После возвращения из Эрзурума, в начале 1830 года, Пушкин приобрел книгу Потоцкого «Voyage dans les steps d'Astrakhan et du Caucase» (Paris, 1829) («Путешествия в Астраханские и Кавказские степи»). Это издание, подготовленное известным ориенталистом и учеником Потоцкого Г.-Ю. Кляпротом по рукописи, полученной из Филадельфии, содержит интересные замечания издателя о романе Потоцкого: «Помимо научных сочинений, граф Ян Потоцкий напи сал необыкновенно интересную повесть, лишь частично опубликованную; ее содержание составляют приключения испанского дворянина мавританского происхождения, родом из Гомелесов. В повести этой автор бесподобно изображает обычаи испанцев, мусульман и жителей Сицилии, характеры людей переданы с большой истиной, словом, это одна из самых привлекательных книг, которые когда-либо были написаны. Существуют, увы, лишь несколько ее рукописных копий, та же, которая была прислана в Париж для издания, остается в руках особы, которая должна была ее просмотреть перед опубликованием. Будем надеяться, что одна из пяти копий, которая, как мне известно, находится в Польше и России, рано или поздно появится на свет, ибо эта книга, подобно Дон-Кихоту или Жиль Блазу, никогда не состарится». Эти сведения заинтересовали Пушкина, и по его просьбе графиня Е. К. Воронцова предприняла поиски рукописи романа, обращаясь к родным Потоцкого; но эти усилия не увенчались успехом, о чем она сообщила в письме от 26 декабря 1833 года. Тогда же Пушкин приобрел два парижских издания 1813 и 1814 годов. По воспоминаниям Вяземского, которые можно отнести приблизительно ко второй половине 1820-х—1830-м годам, «Пушкин высоко ценил этот роман, в котором яркими и верными красками выдаются своеобразные вымыслы арабской поэзии и не менее своеобразные нравы и быт испанские». Свидетельство Вяземского подтверждается самим поэтом, подчеркнувшим в «Путешествии в Арзрум» (1835) верность и «занимательность» описаний Потоцкого.
Для поэтики Пушкина верность и яркость — понятия, чаще всего не совпадающие. «Яркость» для поэта почти всегда была синонимом субъективности, односторонности, нарушавшей жизненное правдоподобие. Потоцкий же предлагал редкий случай слияния фантастического вымысла с правдоподобием, экзотического своеобразия с истиной чувств, фактической точности с поэтичностью.
Академик М.П. Алексеев включает роман Потоцкого в круг «испанских чтений» Пушкина.
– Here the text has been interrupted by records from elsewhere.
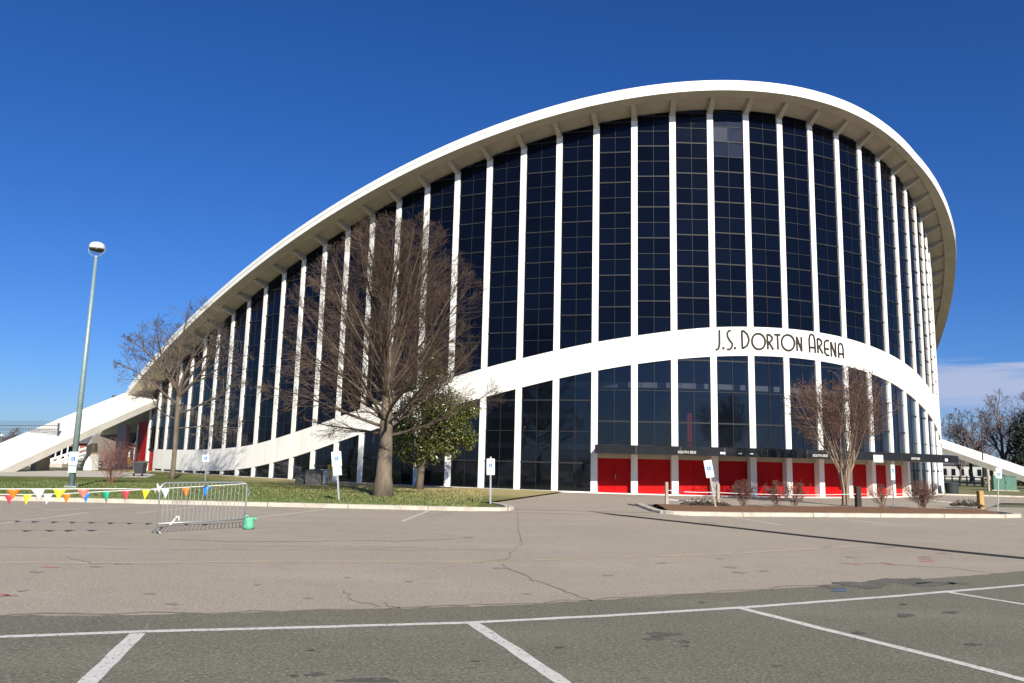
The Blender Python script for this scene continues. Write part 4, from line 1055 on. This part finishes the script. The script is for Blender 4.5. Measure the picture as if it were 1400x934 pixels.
# ------------------------------------------------------------------ bunting
def pxline(p3, n=40): return p3
def bunting(label, ctrl, flags, wd, ht):
    """ctrl = 3D points of the cord; flags = (px of the flag centre, colour)"""
    pts = []
    for a, b in zip(ctrl, ctrl[1:]):
        for k in range(10): pts.append(a.lerp(b, k/10))
    pts.append(ctrl[-1])
    t = thing('pennant_string', label, 'bunting', ctrl[-1], 'pennant strings')
    mb = MB(); mb.tube(pts, .012, 5); mb.build('cord', M_rope, t, smooth=True)
    xs = [project(p)[0] for p in pts]
    for px, colr in flags:
        k = min(range(len(pts)), key=lambda j: abs(xs[j]-px)); k = min(max(k,1), len(pts)-2)
        u = 0 if xs[k+1] == xs[k] else (px-xs[k])/(xs[k+1]-xs[k]); p = pts[k].lerp(pts[k+1], u) if 0 <= u <= 1 else pts[k-1].lerp(pts[k], 1+u*0.5 if -1 < u else 1)
        d = (pts[k+1]-pts[k-1]).normalized(); nn = Vector((-d.y, d.x, 0)); w2 = wd/2; tw = random.uniform(-.05,.05); sl = random.uniform(-.02,.05)
        mb = MB(); rows = []
        for r in range(5):
            v = r/4; hw = w2*(1-v) + .003
            rows.append([p + d*(s*hw + sl*v) + Vector((0,0,-ht*v)) + nn*(tw*v + .012*math.sin(3*v+s)) for s in (-1, 0, 1)])
        mb.sweep(rows, closed=False, cap=False); fl = mb.build('pennant', M_flag[colr], t, recalc=False, smooth=True)
        md = fl.modifiers.new('thick', 'SOLIDIFY'); md.thickness = .002
topL = bp_(0, 1.06)
def cp(px, py, Y): return at(px, py, Y)
c1 = [cp(-160,667.5,17.0), cp(-60,668.5,17.5), cp(0,668.7,17.75), cp(90,668.6,18.15), cp(170,668.3,18.5), topL+Vector((-.02,-.02,.0))]
bunting('pennant string with larger pennants ending at the left corner of the barrier', c1, [(-75,'blue'),(-30,'green'),(19,'orange'),(50,'white'),(82,'yellow'),(114,'pink')], .27, .235)
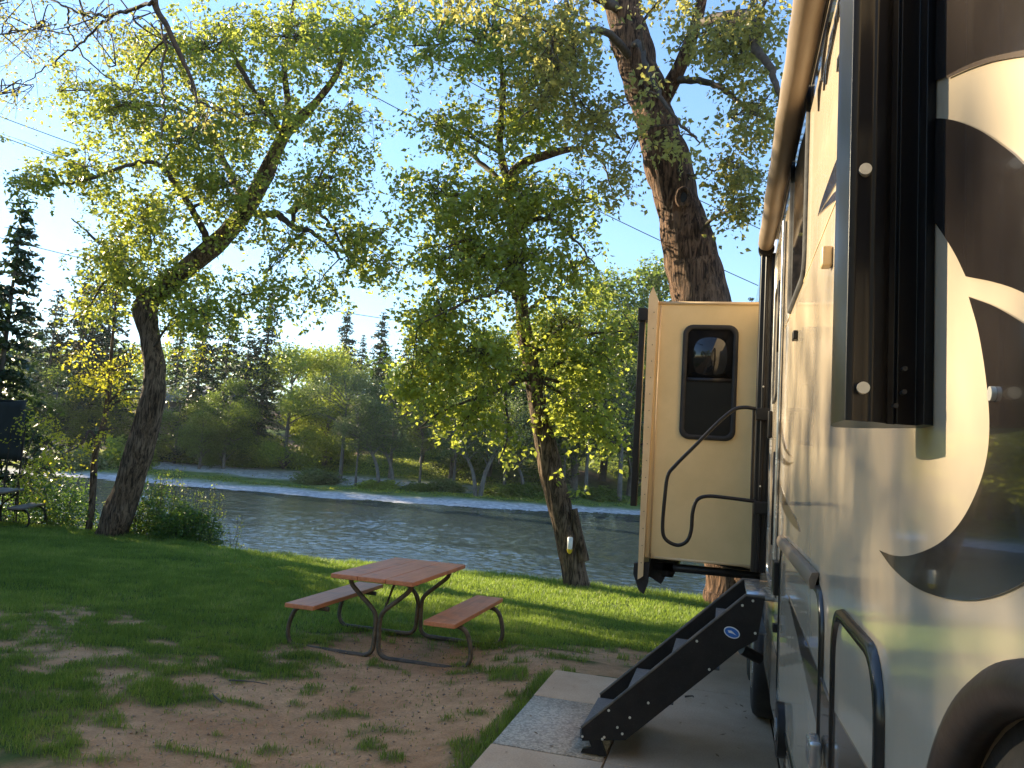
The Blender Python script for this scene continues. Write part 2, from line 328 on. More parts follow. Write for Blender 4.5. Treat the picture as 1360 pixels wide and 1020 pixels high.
def ground_mat():
    m, nt, out = newmat('ground'); p = nd(nt, 'ShaderNodeBsdfPrincipled'); p.inputs['Specular IOR Level'].default_value = .15; p.inputs['Roughness'].default_value = .95
    at = nd(nt, 'ShaderNodeAttribute', attribute_name='mask'); sep = nd(nt, 'ShaderNodeSeparateColor'); nt.links.new(at.outputs['Color'], sep.inputs[0])
    v = coords(nt)
    def noise(sc, det=6, r=.6):
        n = nd(nt, 'ShaderNodeTexNoise', Scale=sc, Detail=det, Roughness=r); nt.links.new(v, n.inputs[0]); return n.outputs[0]
    def mix(f, a, b, bt='MIX'):
        x = nd(nt, 'ShaderNodeMixRGB', blend_type=bt)
        for k, q in ((0, f), (1, a), (2, b)):
            if isinstance(q, (int, float)): x.inputs[k].default_value = q
            elif isinstance(q, tuple): x.inputs[k].default_value = (*q, 1)
            else: nt.links.new(q, x.inputs[k])
        return x.outputs[0]
    n_big, n_mid, n_fine = noise(1.3), noise(9), noise(70, 4, .7)
    dirt = ramp(nt, n_big, [(.3, (.40, .235, .125)), (.7, (.58, .385, .22))])
    dirt = mix(.55, dirt, ramp(nt, n_mid, [(.3, (.6, .55, .5)), (.7, (1.15, 1.1, 1.05))]), 'MULTIPLY')
    dirt = mix(.5, dirt, ramp(nt, n_fine, [(.3, (.6, .56, .52)), (.62, (1.2, 1.18, 1.15))]), 'MULTIPLY')
    green = ramp(nt, n_mid, [(.3, (.035, .065, .014)), (.7, (.075, .115, .028))])
    fargreen = ramp(nt, noise(.55, 8, .65), [(.3, (.05, .075, .02)), (.5, (.11, .16, .035)), (.72, (.22, .22, .07))])
    soil = ramp(nt, noise(.9, 8, .65), [(.3, (.09, .06, .045)), (.7, (.22, .15, .11))])
    vo = nd(nt, 'ShaderNodeTexVoronoi', Scale=3.2); nt.links.new(v, vo.inputs[0])
    gv = ramp(nt, vo.outputs['Color'], [(.1, (.30, .29, .29)), (.9, (.62, .60, .59))])
    c = mix(sep.outputs[0], dirt, green)
    far = mix(sep.outputs[2], fargreen, soil)
    fa = nd(nt, 'ShaderNodeAttribute', attribute_name='farness')
    c = mix(fa.outputs['Fac'], c, far)
    c = mix(sep.outputs[1], c, gv)
    nt.links.new(c, p.inputs['Base Color'])
    b = nd(nt, 'ShaderNodeBump', Strength=.7, Distance=.02); nt.links.new(n_fine, b.inputs['Height'])
    b2 = nd(nt, 'ShaderNodeBump', Strength=.5, Distance=.05); nt.links.new(n_mid, b2.inputs['Height']); nt.links.new(b.outputs[0], b2.inputs['Normal'])
    nt.links.new(b2.outputs[0], p.inputs['Normal']); nt.links.new(p.outputs[0], out.inputs[0]); return m
g_o = mb.build('ground', ground_mat(), smooth=True); tag(g_o, None, None, kind='structure')
ca = g_o.data.attributes.new('mask', 'FLOAT_COLOR', 'POINT')
ca.data.foreach_set('color', np.stack([G, grav, np.maximum(bare, bank*.7), np.ones_like(G)], -1).astype(np.float32).ravel())
fa = g_o.data.attributes.new('farness', 'FLOAT', 'POINT'); fa.data.foreach_set('value', np.maximum((Y > 20), bank).astype(np.float32).ravel())

# river
gr = [n for n in MAT['grass'].node_tree.nodes if n.type == 'VALTORGB'][0].color_ramp
gr.elements[1].position = .93; ge = gr.elements.new(.995); ge.color = (.36, .29, .13, 1)
def water_mat():
    m, nt, out = newmat('river_water'); p = nd(nt, 'ShaderNodeBsdfPrincipled', Roughness=.09); p.inputs['IOR'].default_value = 1.33
    v = coords(nt, (.55, 1.25, 1)); n = nd(nt, 'ShaderNodeTexNoise', Scale=2.3, Detail=5, Roughness=.62); n.inputs['Distortion'].default_value = .5; nt.links.new(v, n.inputs[0])
    v2 = coords(nt, (.3, .6, 1)); n2 = nd(nt, 'ShaderNodeTexNoise', Scale=.7, Detail=3); nt.links.new(v2, n2.inputs[0])
    v3 = coords(nt, (.02, .06, 1)); n3 = nd(nt, 'ShaderNodeTexNoise', Scale=1.5, Detail=3); nt.links.new(v3, n3.inputs[0])
    p.inputs['Base Color'].default_value = (.03, .045, .048, 1)
    st = nd(nt, 'ShaderNodeMapRange'); nt.links.new(n3.outputs[0], st.inputs[0]); st.inputs[1].default_value = .35; st.inputs[2].default_value = .65; st.inputs[3].default_value = .6; st.inputs[4].default_value = 1.
    b = nd(nt, 'ShaderNodeBump', Distance=.05); nt.links.new(st.outputs[0], b.inputs['Strength']); nt.links.new(n.outputs[0], b.inputs['Height'])
    b2 = nd(nt, 'ShaderNodeBump', Strength=.3, Distance=.08); nt.links.new(n2.outputs[0], b2.inputs['Height']); nt.links.new(b.outputs[0], b2.inputs['Normal'])
    nt.links.new(b2.outputs[0], p.inputs['Normal']); nt.links.new(p.outputs[0], out.inputs[0]); return m
mb = MB(); wx = gridc([(-400, -60, 20), (-60, -26, .5), (-26, 4, .10), (4, 20, .8), (20, 401, 20)]); wy = gridc([(14.3, 34, .10), (34, 80, .22), (80, 120, 4)]); WX, WY = np.meshgrid(wx, wy)
def waves(x, y):
    wq = fbm(x*.12, y*.12, 404, 2)
    a = 1-np.abs(2*fbm(x*1.3+wq*3, y*2.1, 401, 3)-1); b = 1-np.abs(2*vnoise(x*3.4+y*1.1, y*4.4, 402)-1); c = vnoise(x*.45, y*.6, 403)
    return (.075*a+.045*b+.05*c)*(.55+.9*wq)
WZZ = WZ-.05+waves(WX, WY)
nw = len(wx); ii = (np.arange(len(wy)-1)[:, None]*nw+np.arange(nw-1)[None, :]); mb.add(np.stack([WX, WY, WZZ], -1), np.stack([ii, ii+1, ii+nw+1, ii+nw], -1).reshape(-1, 4))
tag(mb.build('river', water_mat(), smooth=True), None, None, kind='structure')

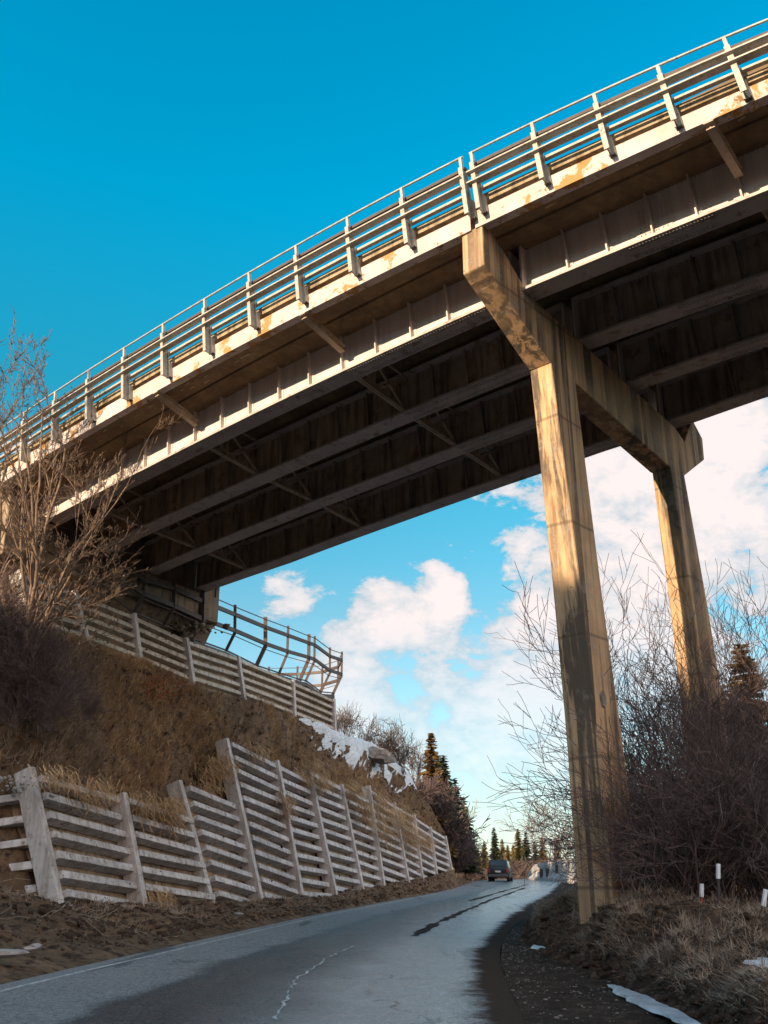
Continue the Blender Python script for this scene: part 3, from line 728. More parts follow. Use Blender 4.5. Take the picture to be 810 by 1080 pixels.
def grid_obj(name, fn, ss, vv, m, kind='structure'):
    A, B = np.meshgrid(ss, vv, indexing='ij'); P = fn(A, B); n2 = len(vv)
    ix = np.arange(A.size).reshape(A.shape)
    q = np.stack([ix[:-1, :-1], ix[1:, :-1], ix[1:, 1:], ix[:-1, 1:]], -1).reshape(-1, 4)
    me = fast_mesh(name, P.reshape(-1, 3), q, m, 4); me.polygons.foreach_set('use_smooth', [True]*len(me.polygons))
    o = bpy.data.objects.new(name, me); col.objects.link(o); o['kind'] = kind; return o
ssr = np.concatenate([i+np.arange(0, 1, 1/(44 if 2 <= i <= 7 else 10)) for i in range(len(RY)-1)]+[[len(RY)-1.001]])
grid_obj('mud_shoulder', bankp, ssr, np.concatenate([np.arange(0, 2.3, .1), [2.3]]), M['mud'])
grid_obj('right_bank', lambda a, b: bankp(a, b)-np.array([0, 0, .0]), ssr, np.concatenate([np.arange(2.3, 5, .035), np.arange(5, 8, .25)]), M['bank'])

# ragged mud lip over the right road edge
def lip():
    vs = []; fs = []
    ys = np.arange(8, 60, .12)
    for i, y in enumerate(ys):
        w = .06+.22*(vnoise(y, 3., .45, 9)+.5)+.07*(vnoise(y, 1., 2.3, 4)+.5)+.05*(vnoise(y, 1., 7.1, 4)+.5)
        x1 = XR(y)+.25; x0 = XR(y)-w
        u0 = (x0-XL(y))/(XR(y)-XL(y))
        vs += [(x0, y, roadp(u0, y)[2]+.003), (x0+.08, y, roadp(u0, y)[2]+.03), (x1, y, ZR(y)+.03)]
        if i: fs += [(3*i-3, 3*i-2, 3*i+1, 3*i), (3*i-2, 3*i-1, 3*i+2, 3*i+1)]
    me = bpy.data.meshes.new('mud_edge'); me.from_pydata(vs, [], fs); me.materials.append(M['mud'])
    o = bpy.data.objects.new('mud_edge', me); col.objects.link(o); o['kind'] = 'structure'

# base ground to the horizon
mb = MB(); mb.add([(-3000, -3000, -1.2), (3000, -3000, -1.2), (3000, 3000, -1.2), (-3000, 3000, -1.2)], [(0, 1, 2, 3)])
g_ = mb.build('ground', M['ground']); g_['kind'] = 'structure'

# ridge behind the camera that shades the lower ground (south-west)
SAZ, SEL = R(226), R(19.4)
SD = np.array([math.sin(SAZ), math.cos(SAZ)])
def ridge(a, b):
    # a along the ridge, b across (0 foot .. 1 crest .. 2 far foot)
    base = np.array([4, 19.])+SD*55
    al = np.array([-SD[1], SD[0]])*-1
    x = base[0]+al[0]*a-SD[0]*(1-b)*26; y = base[1]+al[1]*a-SD[1]*(1-b)*26
    zc = 25.6+5*vnoise(a, 0., .06, 3)+3.2*vnoise(a, 0., .25, 5)+1.8*vnoise(a, 0., 1.1, 6)+1.0*vnoise(a, 0., 3.1, 6)
    zc = zc*np.interp(a, [-110, -80, 80, 120], [.4, 1, 1, .5])
    z = -1.3+(zc+1.3)*np.clip(1-np.abs(1-b), 0, 1)**.8
    return np.stack([x, y, z], -1)
grid_obj('hill', ridge, np.arange(-110, 121, .6), np.linspace(0, 2, 21), M['ground'])

# ---------------------------------------------------------------- vegetation
def seg_mesh(name, segs, m, k=3):
    P0 = np.array([s[0] for s in segs]); P1 = np.array([s[1] for s in segs])
    r0 = np.array([s[2] for s in segs]); r1 = np.array([s[3] for s in segs])
    d = P1-P0; L = np.linalg.norm(d, axis=1, keepdims=True)+1e-9; d = d/L
    a = np.where(np.abs(d[:, 2:3]) < .9, np.array([[0, 0, 1.]]), np.array([[1., 0, 0]]))
    x = np.cross(d, a); x /= np.linalg.norm(x, axis=1, keepdims=True); y = np.cross(d, x)
    V = []
    for P, r in ((P0, r0), (P1, r1)):
        for q in range(k):
            t = 2*math.pi*q/k; V.append(P+r[:, None]*(x*math.cos(t)+y*math.sin(t)))
    V = np.stack(V, 1)  # n,2k,3
    n = len(segs); base = (np.arange(n)*2*k)[:, None]
    Fc = []
    for q in range(k):
        r = (q+1) % k; Fc.append(np.stack([base[:, 0]+q, base[:, 0]+r, base[:, 0]+k+r, base[:, 0]+k+q], 1))
    return fast_mesh(name, V.reshape(-1, 3), np.concatenate(Fc), m, 4)

def grow(rnd, base, dirv, length, r, depth, segs, wander=.25, up=.05, kids=(3, 5), kang=(.4, .9), shrink=(.5, .75), step=.0, minr=.004):
    n = max(3, int(length/(.28 if depth > 1 else .16)))
    n = min(n, 12)
    p = np.array(base, float); d = np.array(dirv, float); d /= np.linalg.norm(d); pts = [p.copy()]; ds = [d.copy()]
    for i in range(n):
        d = d+np.array([rnd.gauss(0, wander), rnd.gauss(0, wander), rnd.gauss(0, wander)+up])*.6; d /= np.linalg.norm(d)
        q = p+d*length/n
        ra = r*(1-i/n*.55); rb_2 = r*(1-(i+1)/n*.55)
        segs.append((p.copy(), q.copy(), max(ra, minr), max(rb_2, minr))); p = q; pts.append(p.copy()); ds.append(d.copy())
    if depth <= 0: return
    kk = rnd.randint(*kids)
    for c in range(kk):
        f = rnd.uniform(.25, 1.0) if c else 1.0
        i = min(int(f*n), n); b = pts[i]; dd = ds[i]
        a = rnd.uniform(*kang); ph = rnd.uniform(0, 2*math.pi)
        x = np.cross(dd, [0, 0, 1.]); x = x/(np.linalg.norm(x)+1e-6) if np.linalg.norm(x) > 1e-3 else np.array([1., 0, 0]); y = np.cross(dd, x)
        nd = dd*math.cos(a)+(x*math.cos(ph)+y*math.sin(ph))*math.sin(a)
        grow(rnd, b, nd, length*rnd.uniform(*shrink), r*(1-f*.5)*rnd.uniform(.55, .75), depth-1, segs, wander, up, kids, kang, shrink, step, minr)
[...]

Польский исследователь М. Топоровский полагает, что произведения Пушкина «Египетские ночи» и незаконченная поэма об Агасфере связаны с чтением «Рукописи, найденной в Сарагосе». В «Цыганах» можно усмотреть некоторое сходство с «Авадоро»: «Алеко, как и герой «испанского романа», оставил «неволю душных городов» и нашел пристанище в цыганском таборе. Отдельные ситуации устного пушкинского рассказа «Уединенный домик на Васильевском», опубликованного в записи В. П. Титова в «Северных цветах на 1829 год» под псевдонимом Тит Космократов, напоминают «Историю Тибальда де ла Жакьера».